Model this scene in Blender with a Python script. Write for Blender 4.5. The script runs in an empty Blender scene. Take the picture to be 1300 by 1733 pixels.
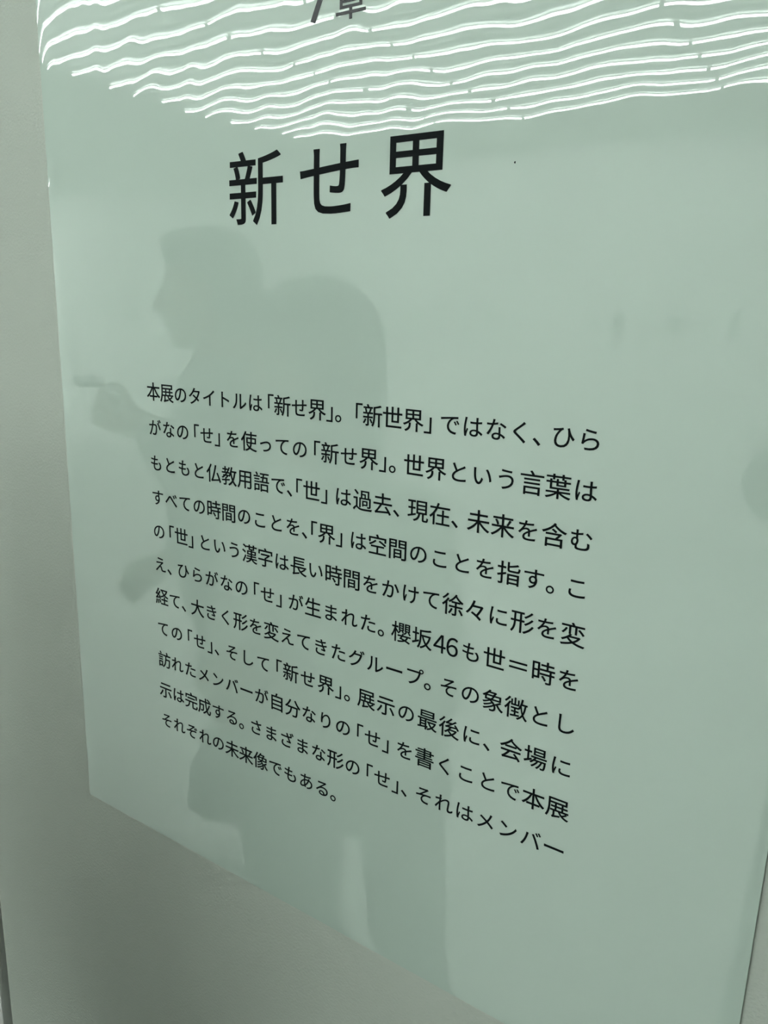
import bpy, bmesh, math, random
from mathutils import Vector, Matrix, noise, Euler
random.seed(7)
SC = bpy.context.scene
C = SC.collection
S = 0.85                      # metres per layout unit of the panel
EYE = 1.5                     # height of the lens

# ------------------------------------------------------------------ camera
YAW, PITCH, ROLL, FPX = 0.5905982, 0.2403747, 0.0277463, 1347.15
fw = Vector((-math.sin(YAW)*math.cos(PITCH), math.cos(YAW)*math.cos(PITCH), -math.sin(PITCH)))
rt0 = Vector((math.cos(YAW), math.sin(YAW), 0)); up0 = rt0.cross(fw)
rt = rt0*math.cos(ROLL) + up0*math.sin(ROLL)
up = -rt0*math.sin(ROLL) + up0*math.cos(ROLL)
CAM = Vector((0, -0.5*S, EYE))
cd = bpy.data.cameras.new('camera'); cam = bpy.data.objects.new('camera', cd); C.objects.link(cam)
m = Matrix((rt, up, -fw)).transposed().to_4x4(); m.translation = CAM
cam.matrix_world = m
cd.sensor_fit = 'HORIZONTAL'; cd.sensor_width = 36; cd.lens = FPX/1300*36
cd.clip_start = 0.003; cd.clip_end = 60
SC.camera = cam
# ------------------------------------------------------------------ world, exposure
w = bpy.data.worlds.new('world'); SC.world = w; w.use_nodes = True
w.node_tree.nodes['Background'].inputs[0].default_value = (0.8, 1, 0.88, 1)
w.node_tree.nodes['Background'].inputs[1].default_value = 0.05
SC.view_settings.view_transform = 'Standard'; SC.view_settings.look = 'None'
SC.view_settings.exposure = 0.82; SC.view_settings.gamma = 1
SC.view_settings.use_curve_mapping = False
TUBE = 11.5                   # radiance of the ceiling tubes
SC.cycles.max_bounces = 8

# ------------------------------------------------------------------ materials
def mat(name, col, rough=0.6, coat=0, ior=1.5, spec=0.5, emit=0, bump=0, bscale=300, mottle=0.03, coat_ior=1.5, coat_rough=0.03, metal=0):
    M = bpy.data.materials.new(name); M.use_nodes = True
    nt = M.node_tree; b = nt.nodes['Principled BSDF']
    b.inputs['Roughness'].default_value = rough
    b.inputs['IOR'].default_value = ior
    b.inputs['Metallic'].default_value = metal
    b.inputs['Specular IOR Level'].default_value = spec
    b.inputs['Coat Weight'].default_value = coat
    b.inputs['Coat IOR'].default_value = coat_ior
    b.inputs['Coat Roughness'].default_value = coat_rough
    tc = nt.nodes.new('ShaderNodeTexCoord')
    n = nt.nodes.new('ShaderNodeTexNoise'); n.inputs['Scale'].default_value = 6; n.inputs['Detail'].default_value = 4
    nt.links.new(tc.outputs['Object'], n.inputs['Vector'])
    r = nt.nodes.new('ShaderNodeValToRGB')
    r.color_ramp.elements[0].position = 0.3; r.color_ramp.elements[1].position = 0.7
    r.color_ramp.elements[0].color = [c*(1-mottle) for c in col] + [1]
    r.color_ramp.elements[1].color = [min(1, c*(1+mottle)) for c in col] + [1]
    nt.links.new(n.outputs['Fac'], r.inputs['Fac']); nt.links.new(r.outputs['Color'], b.inputs['Base Color'])
    if emit:
        b.inputs['Emission Color'].default_value = list(col) + [1]; b.inputs['Emission Strength'].default_value = emit
    if bump:
        n2 = nt.nodes.new('ShaderNodeTexNoise'); n2.inputs['Scale'].default_value = bscale; n2.inputs['Detail'].default_value = 3
        nt.links.new(tc.outputs['Object'], n2.inputs['Vector'])
        bp = nt.nodes.new('ShaderNodeBump'); bp.inputs['Strength'].default_value = 1; bp.inputs['Distance'].default_value = bump
        nt.links.new(n2.outputs['Fac'], bp.inputs['Height']); nt.links.new(bp.outputs['Normal'], b.inputs['Normal'])
    return M
M_wall = mat('wall_paper', (0.63, 0.675, 0.61), 0.75, spec=0.15, bump=0.0006, bscale=420)
M_white = mat('white_paint', (0.88, 0.89, 0.87), 0.8, spec=0.1, bump=0.0004)
M_ceil = mat('ceiling_paint', (0.82, 0.84, 0.81), 0.9, spec=0.05)
M_floor = mat('floor_vinyl', (0.62, 0.63, 0.61), 0.55, spec=0.3)
M_gap = mat('groove_shadow', (0.16, 0.18, 0.15), 0.9, spec=0.05)
M_panel = mat('glossy_sheet', (0.67, 0.795, 0.715), 0.9, spec=0.0, coat=1, coat_ior=1.9, coat_rough=0.003, mottle=0.008)
M_edge = mat('sheet_edge', (0.52, 0.62, 0.55), 0.5, spec=0.3)
M_ink = mat('black_vinyl', (0.006, 0.009, 0.010), 0.45, spec=0.06, mottle=0.1)
M_ink2 = mat('blue_black_vinyl', (0.007, 0.009, 0.013), 0.16, spec=0.25, mottle=0.1)
M_tube = mat('lit_tube', (0.925, 1.0, 0.965), 0.5, emit=TUBE, mottle=0.0)
M_batten = mat('batten_metal', (0.7, 0.72, 0.7), 0.5)
M_faint = mat('grey_marks', (0.28, 0.30, 0.28), 0.8, spec=0.1)

# ------------------------------------------------------------------ helpers
def add(name, verts, faces, material, parent=None, smooth=False):
    me = bpy.data.meshes.new(name); me.from_pydata([tuple(v) for v in verts], [], faces); me.update()
    if material: me.materials.append(material)
    if smooth: me.polygons.foreach_set('use_smooth', [True]*len(me.polygons))
    o = bpy.data.objects.new(name, me); C.objects.link(o)
    if parent: o.parent = parent
    return o
BF = [(0,3,2,1),(4,5,6,7),(0,1,5,4),(1,2,6,5),(2,3,7,6),(3,0,4,7)]
def box(name, lo, hi, material, parent=None, bevel=0):
    (a,b,c),(d,e,f) = lo, hi
    o = add(name, [(a,b,c),(d,b,c),(d,e,c),(a,e,c),(a,b,f),(d,b,f),(d,e,f),(a,e,f)], BF, material, parent)
    if bevel:
        bm = bmesh.new(); bm.from_mesh(o.data)
        bmesh.ops.bevel(bm, geom=bm.edges[:], offset=bevel, segments=2, affect='EDGES', profile=0.7)
        bm.to_mesh(o.data); bm.free()
    return o
def struct(o): o['kind'] = 'structure'; return o
def thing(name, label, cat, loc=(0,0,0), rz=0, group=None):
    o = bpy.data.objects.new(name, None); C.objects.link(o); o.location = loc; o.rotation_euler = (0,0,rz)
    o.empty_display_size = 0.05
    return tag(o, label, cat, group)
def tag(o, label, cat, group=None):
    o['label'] = label; o['category'] = cat
    if group: o['group'] = group
    return o

# ------------------------------------------------------------------ room
H = EYE + 1.257
WX0, WX1, YF = -11.6, 3.4, -5.35
YW = 0.0022                   # face of the wall that carries the panel
GX = -0.975*S                 # joint at the left of the panel
struct(box('wall_back', (GX, YW, 0), (WX1, YW+0.15, H), M_wall, bevel=0.006))
struct(box('trim_1', (GX-0.05, YW+0.012, 0), (GX+0.01, YW+0.14, H), M_gap))
struct(box('wall_back', (WX0, YW-0.002, 0), (GX-0.016, YW+0.15, H), M_white, bevel=0.003))
struct(box('wall_front', (WX0, YF-0.15, 0), (WX1, YF, H), M_white))
struct(box('wall_left', (WX0-0.15, YF-0.15, 0), (WX0, YW+0.15, H), M_white))
struct(box('wall_right', (WX1, YF-0.15, 0), (WX1+0.15, YW+0.15, H), M_white))
struct(box('ceiling', (WX0-0.15, YF-0.15, H), (WX1+0.15, YW+0.15, H+0.1), M_ceil))
struct(box('floor', (WX0-0.15, YF-0.15, -0.1), (WX1+0.15, YW+0.15, 0), M_floor))

# ------------------------------------------------------------------ glossy panel
PX0, PX1 = -0.7399413*S, -0.0380113*S
PZ0, PZ1 = EYE-0.5541283*S, EYE+0.440*S
def wave(x, z):
    h = 1.5e-4*noise.noise(Vector((x*21, z*13, 3.1))) + 1.1e-4*noise.noise(Vector((x*9+4, z*7, 8.7))) + 0.5e-4*noise.noise(Vector((x*50, z*32, 1.3))) + 0.14e-4*noise.noise(Vector((x*120, z*70, 5.3)))
    for d_ in (x-PX0, PX1-x, z-PZ0, PZ1-z):
        h += 2.3e-4*math.exp(-max(d_, 0)/0.0055)
    return h                  # positive = away from the viewer
def ticks(a, b, step):
    t = [a, a+.0008, a+.002, a+.0035, a+.0055, a+.008]
    n = int((b-a-.016)/step)
    t += [a+.008+(b-a-.016)*i/n for i in range(1, n)]
    return t + [b-.008, b-.0055, b-.0035, b-.002, b-.0008, b]
panel = thing('wall_panel', 'glossy pale green wall panel printed with black Japanese title and text', 'panel', ((PX0+PX1)/2, YW, PZ0))
PO = panel.location
def pk(o):                    # keep world placement under the panel's Empty
    o.parent = panel; o.matrix_parent_inverse = Matrix.Identity(4)
    o.data.transform(Matrix.Translation(-PO)); return o
tx, tz = ticks(PX0, PX1, 0.0045), ticks(PZ0, PZ1, 0.006)
nx, nz = len(tx), len(tz)
V = [(x, wave(x, z), z) for z in tz for x in tx]
F = [(j*nx+i, j*nx+i+1, (j+1)*nx+i+1, (j+1)*nx+i) for j in range(nz-1) for i in range(nx-1)]
pk(add('sheet', V, F, M_panel, smooth=True))
rim = [(i, 0) for i in range(nx)] + [(nx-1, j) for j in range(1, nz)] + [(i, nz-1) for i in range(nx-2, -1, -1)] + [(0, j) for j in range(nz-2, 0, -1)]
V = []; F = []; n = len(rim)
for i, j in rim: V += [(tx[i], wave(tx[i], tz[j]), tz[j]), (tx[i], YW-0.0007, tz[j])]
for k in range(n): a, b = 2*k, 2*((k+1) % n); F.append((a, a+1, b+1, b))
F.append(tuple(2*k+1 for k in range(n)))
pk(add('sheet_edge', V, F, M_edge))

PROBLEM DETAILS
Copy each line of the listing that includes "with".

ANSWER TO THE PROBLEM
Model this scene in Blender with a Python script. Write for Blender 4.5. The script runs in an empty Blender scene. Take the picture to be 1300 by 1733 pixels.
panel = thing('wall_panel', 'glossy pale green wall panel printed with black Japanese title and text', 'panel', ((PX0+PX1)/2, YW, PZ0))